Mixologists Embrace Beer for Creative Cocktails

Why mixologists are embracing beer as a key element in the latest cocktails. Drinkers are embracing the new creations, too.

Photo courtesy of Shutterstock.

Ever chug an Irish Car Bomb? If so, that St. Patty’s Day stunt (dump a shot of Bailey’s and a shot of Jameson’s in a pint of Guinness) may make you a pioneer of sorts. Beer cocktails are all the rage, and they’re no longer crude. Credit the convergence of the craft-beer boom and the restless creativity of mixologists.

“Craft beer and cocktails go hand in hand,” affirms Dustin Noel, GM of Capital Craft, a taphouse in Green Brook. “I think it intrigues the craft-beer drinker who looks at the cocktail list and says, ‘Hey, I love IPAs. There’s IPA in this cocktail. I should probably try this.’”

A beer cocktail can be as simple as a “beermosa”: orange juice with a light, sparkly beer replacing the bubbly. Bernard Johnson, regional sales manager for the Canadian brewery Unibroue, mixes OJ with his Blanche de Chambly Belgian-style white ale.

“It’s refreshing, acidic and high in vitamins B and C,” he says. “The flavors of coriander, orange and lemon zest make for a complementary pairing.”

Keg & Kitchen in Haddon Township makes a Whiskey Weisse with rye, lemon, simple syrup infused with Citra hops, and a German hefeweizen, or wheat beer.
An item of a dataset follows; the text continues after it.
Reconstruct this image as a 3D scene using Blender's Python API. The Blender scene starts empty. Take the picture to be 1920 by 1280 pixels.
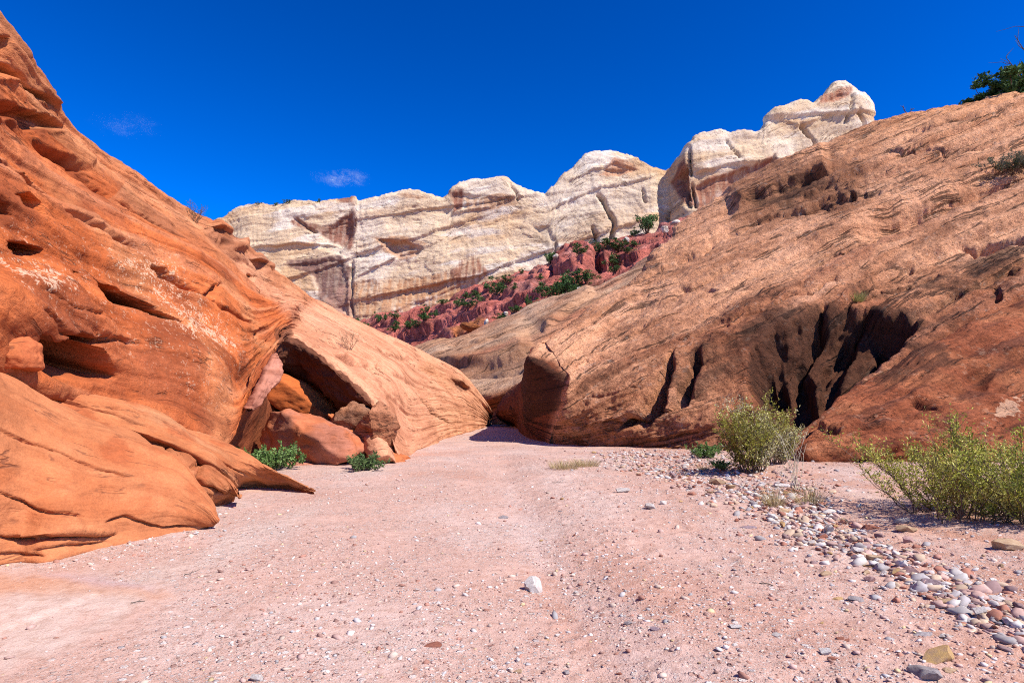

In many cocktail recipes, sour beers can replace juices, and stouts, coffee stouts or porters can replace coffee or coffee-based spirits.

Capital Craft’s Noel makes simple syrup using beer instead of water. He and his staff, for example, add sugar to Timmerman’s Strawberry Lambic beer, boil it down and mix the lip-smacking syrup with lime and basil-infused gin to produce a Strawberry Basil Gimlet. He notes that roasty porters and stouts play well with bourbon, and tequila in a grapefruity IPA makes a marvelous nouveau margarita. Alternatively, “I’ll take a super-hoppy beer like Carton Boat or Kane Head High,” he says, “add sugar and harness the grapefruit flavor in the hops to make a great syrup.”